Observation:   The Prevention of Domestic Violence Act continues to be interpreted broadly to afford victims of domestic violence the maximum protection from abuse the law can provide. This case expands the definition of a household member to include a former live-in nanny. See R.G. v. R.G. 449 N.J. Super. 208 (App. Div. 2017) (holding that brothers who had not resided together for over 30 years were former household members, satisfying the jurisdictional requirements under the domestic violence statute).

Bata v. Konan, 460 N.J. Super. 562 (Ch. Div. 2019)

Issue: Is the child’s “home state” considered to be New Jersey for purposes of jurisdiction under the Uniform Child Custody Jurisdiction Act (“UCCJA”), pursuant to N.J.S.A. 2A:34-65, where the child had been physically present in both New Jersey and New York at least six months prior to the plaintiff filing an application for custody in the New Jersey Family Part?

Holding: No.  The periods of time which the child spent with the mother in New Jersey were merely temporary since the child’s schedule, activities, and majority of overnights took place in New York.  Thus, the times when the child was in New Jersey to spend time with the mother were visits which count as time in New York for purposes of determining the child’s home state and establishing jurisdiction.

Discussion: The plaintiff (“mother”) and the defendant (“father”) never married but during the course of their romantic relationship had one child who was three years old at the time of the parties’ legal proceedings.  The mother resides in New Jersey while the father resides in New York.  After the parties’ relationship ended, the mother filed an application in the New Jersey Family Part seeking sole legal custody of the child, physical custody, and an order of support.

During the course of the parties’ relationship, the mother worked as a flight attendant and resided in New Jersey. The father did not work outside the home and resided in New York.  After the child was born, the mother took three months off from work in order to care for the child in New Jersey while the father commuted from New York to visit the child.  When the mother returned to work, the parties’ agreed that the child was too young to travel to New York to stay with the father which led to an arrangement in which the child would continue to be cared for by a babysitter in New Jersey and when the father was able, he would travel to New Jersey to stay with the child.

Prior to the child’s 1st birthday, the parties’ changed the living arrangements and the child began spending time in both New Jersey and New York.  When the mother had time, she would travel to New York on several occasions to stay with the father and child.  After the parties’ ended their relationship around March 2017, the child continued to spend time with each parent while physically residing in each state when the child was in that parent’s care.

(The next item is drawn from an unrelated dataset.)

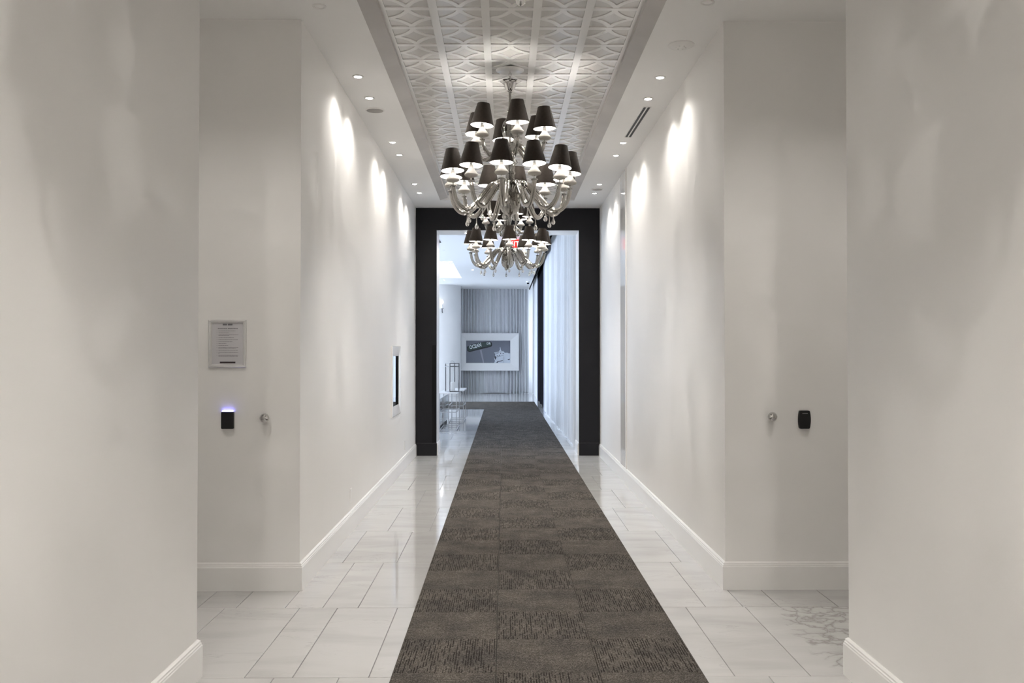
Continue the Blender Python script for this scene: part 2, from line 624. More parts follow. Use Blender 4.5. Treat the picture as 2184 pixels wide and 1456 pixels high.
# lounge ceiling with a raised tray and a curtain pocket along the windows
mb = MB()
mb.box(-6.3, 0.97, Y_ROOM, 22.7, FCEIL, FCEIL + .1)
mb.box(-1.33, 0.97, 22.7, 27.8, FCEIL, FCEIL + .1)
mb.box(-6.3, 0.97, 27.8, Y_END, FCEIL, FCEIL + .1)
mb.box(-6.3, -4.5, 22.7, 27.8, FCEIL, FCEIL + .1)
mb.box(-4.6, -1.23, 22.6, 27.9, 4.45, 4.55)
mb.box(-1.325, -1.23, 22.6, 27.9, FCEIL + .05, 4.5)
mb.box(-4.6, -4.5, 22.6, 27.9, FCEIL + .09, 4.5)
mb.box(-4.5, -1.325, 22.6, 22.695, FCEIL + .05, 4.5)
mb.box(-4.5, -1.325, 27.805, 27.9, FCEIL + .05, 4.5)
mb.box(0.93, 0.97, Y_ROOM, Y_END, FCEIL, 4.3)
mb.box(0.93, 1.9, Y_ROOM, Y_END, 4.3, 4.4)
mb.box(-6.6, 1.9, Y_ROOM, Y_END + .2, 4.6, 4.7)
struct(mb.obj('ceiling_lounge', M['ceil']), 'white lounge ceiling with raised tray and curtain pocket')

# ---- lattice tray: backing, sloping taupe border, moulded panels
CELL = 1.66 / 5
LX0 = TX - 0.83
ROWS = int(round((TY1 - TY0 - 0.02) / CELL))
LY1 = TY1 - 0.01
LY0 = LY1 - ROWS * CELL
mb = MB()
mb.box(TL, TR, TY0 - .05, TY1, 3.695, 3.72)
tray = struct(mb.obj('ceiling_tray', M['lattice_back']), 'glossy white lattice ceiling tray with taupe sides')
for sx in (-1, 1):
    mb = MB()
    xo, xi = TX + sx * 0.932, TX + sx * 0.83
    mb.add([(xo, TY0, CEIL), (xo, TY1, CEIL), (xi, TY1, CEIL + .035), (xi, TY0, CEIL + .035),
            (xo, TY0, CEIL + .05), (xo, TY1, CEIL + .05), (xi, TY1, CEIL + .075), (xi, TY0, CEIL + .075)],
           [(0, 1, 2, 3), (4, 5, 6, 7), (0, 1, 5, 4), (2, 3, 7, 6), (0, 3, 7, 4), (1, 2, 6, 5)])
    mb.obj('tray_border', M['taupe'], tray)
mb = MB()
mb.box(TL, TR, TY1 - .01, TY1, CEIL, 3.71)
mb.obj('tray_end', M['gloss_white'], tray)


def lattice_mesh():
    """one square lattice cell seen from below: frame bars and four arcs centred on the corners"""
    mb = MB()
    h = CELL / 2
    z0, z1 = 0.0, 0.0085
    bx, by = 0.027, 0.021
    mb.box(-h, -h + bx, -h, h, z0, z1)
    mb.box(h - bx, h, -h, h, z0, z1)
    mb.box(-h + bx, h - bx, -h, -h + by, z0, z1)
    mb.box(-h + bx, h - bx, h - by, h, z0, z1)
    ax, ay = h - bx, h - by
    wd = 0.012
    bl = 0.55
    n = 9
    step = 0
    for sx in (-1, 1):
        for sy in (-1, 1):
            vs, fs = [], []
            step += 1
            zz0 = z0 + 0.0006 + 0.0003 * step
            for i in range(n + 1):
                a = math.pi / 2 * i / n
                for rr in (-wd, wd):
                    # between a quarter circle about the corner and a straight diagonal
                    q = i / n
                    cx_ = (1 - bl) * q + bl * math.sin(a)
                    cy_ = (1 - bl) * (1 - q) + bl * math.cos(a)
                    x = sx * (ax - (ax + rr * 1.2) * cx_ - rr * .25)
                    y = sy * (ay - (ay + rr * 1.2) * cy_ - rr * .25)
                    x = max(-ax, min(ax, x))
                    y = max(-ay, min(ay, y))
                    vs += [(x, y, zz0), (x, y, z1)]
            for i in range(n):
                p, q = i * 4, i * 4 + 4
                fs += [(p, p + 2, q + 2, q), (p, q, q + 1, p + 1), (p + 2, p + 3, q + 3, q + 2)]
            mb.add(vs, fs)
    return mb.mesh('lattice_panel', M['gloss_white'])


lm = lattice_mesh()
for r in range(ROWS):
    for c in range(5):
        link('lattice_panel', lm, tray, (LX0 + (c + .5) * CELL, LY1 - (r + .5) * CELL, 3.6872))

# ---- black portal surround
pt = link('trim_1', None)
struct(pt, 'wide matt black door surround with plinths')
py0, py1 = Y_PORT, 12.925
for (a, b_, nm) in ((XL + .004, -0.984, 'jamb'), (1.099, XR - .004, 'jamb')):
    mb = MB()
    mb.cbox(a, b_, py0 + .006, py1, .18, 3.295, .0)
    mb.obj('jamb', M['black_paint'], pt)
    mb = MB()
    mb.cbox(a, b_ + (.006 if a < 0 else 0), py0 - .012, py1, 0, .185, .008)
    mb.obj('plinth', M['black_paint'], pt)
mb = MB()
mb.box(XL + .004, XR - .004, py0 + .006, py1, 3.295, CEIL - .004)
mb.obj('header', M['black_paint'], pt)

# ---- baseboards: moulded profile swept along the walls
PROF = [(0, 0), (.020, 0), (.020, .145), (.017, .150), (.017, .156), (.013, .160), (.013, .168), (.004, .176), (0, .176)]


def baseboard(name, path, side, label=None, prof=PROF, mat='trim'):
    """path: xy points; the profile sticks out to the left (side=1) or right (side=-1) of the walking direction"""
    mb = MB()
    P = [Vector(p) for p in path]
    n = len(prof)
    vs = []
    for i, p in enumerate(P):
        d0 = (P[i] - P[i - 1]).normalized() if i > 0 else (P[1] - P[0]).normalized()
        d1 = (P[i + 1] - P[i]).normalized() if i < len(P) - 1 else d0
        n0, n1 = Vector((-d0.y, d0.x)) * side, Vector((-d1.y, d1.x)) * side
        m_ = (n0 + n1)
        m_ = m_ / max(1e-6, m_.dot(n0))
        for o, z in prof:
            vs.append((p.x + m_.x * o, p.y + m_.y * o, z))
    fs = []
    for i in range(len(P) - 1):
        for k in range(n):
            j = (k + 1) % n
            fs.append((i * n + k, i * n + j, (i + 1) * n + j, (i + 1) * n + k))
    fs += [tuple(range(n)), tuple((len(P) - 1) * n + k for k in range(n))]
    mb.add(vs, fs)
    return struct(mb.obj(name, M[mat]), label)


baseboard('baseboard_left', [(-3.45, Y_COL), (XL, Y_COL), (XL, Y_PORT - .014)], -1, 'tall white baseboard round the left column and wall')
baseboard('baseboard_right', [(3.65, Y_COL), (XR, Y_COL), (XR, Y_PORT - .014)], 1, 'tall white baseboard round the right column and wall')
baseboard('baseboard_near_left', [(NL, -3.2), (NL, Y_NEAR), (-3.45, Y_NEAR)], -1, 'white baseboard of the left foreground wall')
baseboard('baseboard_near_right', [(NR, -3.2), (NR, Y_NEAR), (3.65, Y_NEAR)], 1, 'white baseboard of the right foreground wall')
baseboard('baseboard_portal_left', [(-0.984, 12.93), (-0.984, Y_ROOM)], -1, 'white baseboard inside the doorway on the left')
baseboard('baseboard_portal_right', [(1.099, 12.93), (1.099, Y_ROOM)], 1, 'white baseboard inside the doorway on the right')

# ---- marble strip and slim trim let into the right wall
mb = MB()
mb.box(XR - .006, XR + .01, 10.10, 10.56, .176, CEIL)
o = struct(mb.obj('trim_2', M['marble_wall']), 'narrow grey veined marble strip in the right wall')
mb = MB()
mb.box(XR - .014, XR + .005, 10.055, 10.10, .176, CEIL)
mb.obj('edge_trim', M['trim'], o)

# ---- floor: grout bed, single tiles in rows, polished slab further off
mb = MB()
mb.box(-3.6, 3.8, -3.4, 12.925, -.12, -.0045)
mb.box(-6.6, 1.9, 12.925, Y_END + .2, -.12, -.0045)
floor = struct(mb.obj('floor', M['grout']), 'white marble floor of large rectangular tiles')
PITCH = 1.113
G = 0.0022


def tile(x0, x1, y0, y1, mat='marble', G=G):
    mb = MB()
    cx, cy = (x0 + x1) / 2, (y0 + y1) / 2
    dz = random.uniform(-.0004, .0004)
    mb.cbox(x0 + G - cx, x1 - G - cx, y0 + G - cy, y1 - G - cy, -.006, 0.0 + dz, .0012)
    return mb.obj('tile', M[mat], floor, loc=(cx, cy, 0))


CL, CR = -0.52, 0.93            # carpet edges
rows = {  # seam positions read from the photograph, by row (0 starts at y = 4.10)
    0: ([-1.64, -1.199, -0.977, -0.625], [1.073, 1.425, 2.04]),
    1: ([-1.803, -1.576, -1.287, -1.066, -0.858], [1.192, 1.414, 1.628]),
    2: ([-1.152, -0.765], [1.272]),
    3: ([-0.977, -0.625], [1.05]),
    4: ([-0.849], [1.177]),
    5: ([-1.05, -0.70], [1.07]),
    6: ([-0.92], [1.20]),
    7: ([-1.02, -0.72], [1.12]),
}
WID = [.22, .30, .35, .44, .60]
for r in range(-3, 12):
    y0 = 4.10 + r * PITCH
    y1 = y0 + PITCH
    if y1 <= Y_NEAR + .01:
        lim = (NL, NR)
    elif r in (0, 1):
        lim = (-3.45, 3.65)
    elif y0 < Y_PORT - .2:
        lim = (XL, XR)
    else:
        lim = (-2.6, 1.6)
    rng = random.Random(100 + r)
    sl, sr = rows.get(r, ([], []))
    left = sorted(x for x in sl if lim[0] < x < CL)
    if not left:
        left = [CL - .12 - rng.random() * .3]
    x = left[0]
    while x - lim[0] > .65:
        x -= rng.choice(WID)
        left.insert(0, x)
    left = [lim[0]] + [q for q in left if q > lim[0] + .04] + [CL + .05]
    right = sorted(x for x in sr if CR < x < lim[1])
    if not right:
        right = [CR + .12 + rng.random() * .3]
    x = right[-1]
    while lim[1] - x > .65:
        x += rng.choice(WID)
        right.append(x)
    right = [CR - .05] + [q for q in right if q < lim[1] - .04] + [lim[1]]
    for seq in (left, right):
        for a, b_ in zip(seq, seq[1:]):
            parts = [(y0, y1)]
            if r == 1:      # the columns stand on this row
                if b_ <= XL + .02 or a >= XR - .02:
                    parts = [(y0, Y_COL)]
            # a few half tiles
            if len(parts) == 1 and parts[0][1] - parts[0][0] > 1 and rng.random() < .15 and r > 2:
                ym = (y0 + y1) / 2
                parts = [(y0, ym), (ym, y1)]
            mat = 'marble_breccia' if (r == 0 and 1.4 < a < 1.45) else 'marble'
            for (ya, yb) in parts:
                tile(a, b_, ya, yb, mat, G if y0 < Y_PORT else .0007)
yf = 4.10 + 12 * PITCH
mb = MB()
mb.box(-6.0, 1.6, yf + G, Y_END, -.006, 0)
mb.obj('far_floor_slab', M['marble_far'], floor)
mb = MB()
mb.box(-6.0, -2.6 - G, Y_ROOM, yf, -.006, 0)
mb.obj('far_floor_slab', M['marble_far'], floor)

# ================================================================= OBJECTS
# ---- carpet runner of quarter-turned carpet tiles
carpet = thing('carpet_runner', 'long dark grey brown runner of square carpet tiles down the corridor', 'carpet', (0, 0, 0))
CT = (CR - CL) / 3


def carpet_tile_mesh(wx, wy, mat):
    mb = MB()
    mb.cbox(-wx / 2 + .0006, wx / 2 - .0006, -wy / 2 + .0006, wy / 2 - .0006, .0008, .0085, .002)
    return mb.mesh('carpet_tile', M[mat])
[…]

Upon the mother filing her application for custody and child support, the father opposed the application claiming that jurisdiction over this matter was not proper in New Jersey and that the correct forum was New York.  As a result of the conflicting factual issues between the parties and the jurisdictional challenge advanced by the father, the trial court scheduled a plenary hearing on December 5, 2018 during which time the father and mother were the only witnesses who testified.

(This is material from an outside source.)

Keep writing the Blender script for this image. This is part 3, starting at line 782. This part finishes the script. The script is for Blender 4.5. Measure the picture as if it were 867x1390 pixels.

After considering the parties’ testimony and evidence presented at the plenary hearing, the trial court found that it did not have jurisdiction in order for the mother’s custody and support claims to be adjudicated in New Jersey.  The testimony which was elicited during the hearing revealed that virtually all of the child’s school, church, programs, and regular activities took place in New York.  There was no evidence offered by the mother that it was ever the intent of the parties that the child attend school, church or ongoing programs in New Jersey.

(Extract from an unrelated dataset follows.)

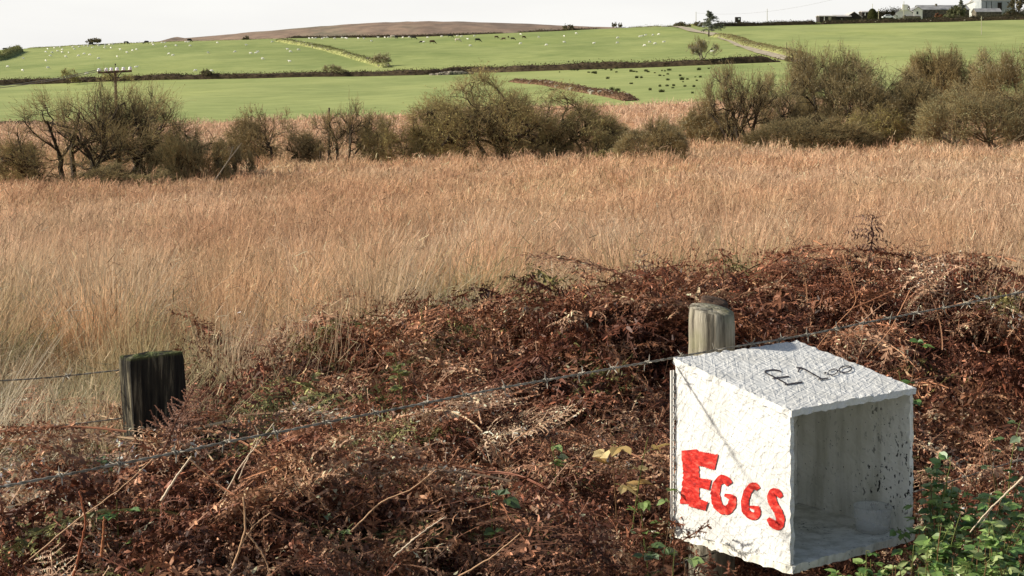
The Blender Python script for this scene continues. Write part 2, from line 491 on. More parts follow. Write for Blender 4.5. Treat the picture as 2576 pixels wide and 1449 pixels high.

With regard to the child’s living arrangements which had been established by the parties, the trial court noted that whether the child stayed in New Jersey or New York was completely dependent on the child’s school, events and activities, all of which in the six months prior to the mother’s application took precedence over the mother spending time the child in New Jersey.  While the trial court observed that the child’s social security card and passport listed her address as being in New Jersey, the evidence also showed that the father had set up a bank account for the child in New York and also notified his landlord that a child was residing in his apartment so that window guards were installed.

The trial court declared that the time which the mother spent with the child were merely visits since the child was temporarily absent from New York.  In reaching this conclusion, the Court relied upon statutory language in the UCCJA which defines a child’s “home state” as “the state in which a child has lived . . . for at least six consecutive months immediately before the commencement of a child custody proceeding.”  The Court also reviewed New York’s custody statute which provides that temporary absences are included in the time that a child is present in a state.

Thus, in determining that the visits that the child had with the mother in New Jersey amounted to nothing more than a “temporary absence,” the trial judge was required to consider, in primary part: (1) the parent’s purpose in removing the child from the state, rather than the length of the absence; (2) whether the parent remaining in the claimed home state believed the absence to be merely temporary; and (3) whether the absence was of indefinite duration based on a totality of the circumstances.  It was clear from the father’s testimony that he believed the time in New Jersey to be temporary absences from New York.  Furthermore, the trial court observed that the mother struggled to make a compelling argument during the plenary hearing that the child’s time in New Jersey was equally as important and meaningful as the child’s life in New York.

In ultimately assessing whether the absences in New Jersey were of indefinite duration such that jurisdiction in New York may not be the most appropriate forum to hear the case, the trial court concluded that not only was the time which the child spent with the mother not of indefinite duration, it was solely conditioned on the child’s needs, situation, and schedule which were impacted by the child’s ongoing programs in New York.  Thus, the trial court decided that it would be improper for New Jersey to maintain jurisdiction in this matter and that the mother’s application for custody and support should be dismissed.

Observation:   How do you establish the home state of a child when the parties reside in different states and the child goes back and forth during the six months immediately preceding the action?  The answer is not found in the law – but in the facts.  How those facts are framed made the difference here between having jurisdiction in New York and not New Jersey.  Attorneys must be prepared to investigate these facts and present them to the tribunal in determining the home state of the child.

*I wish to thank my associates, John P. Paone, III and Victoria E. Paone, for their assistance in the preparation of this article.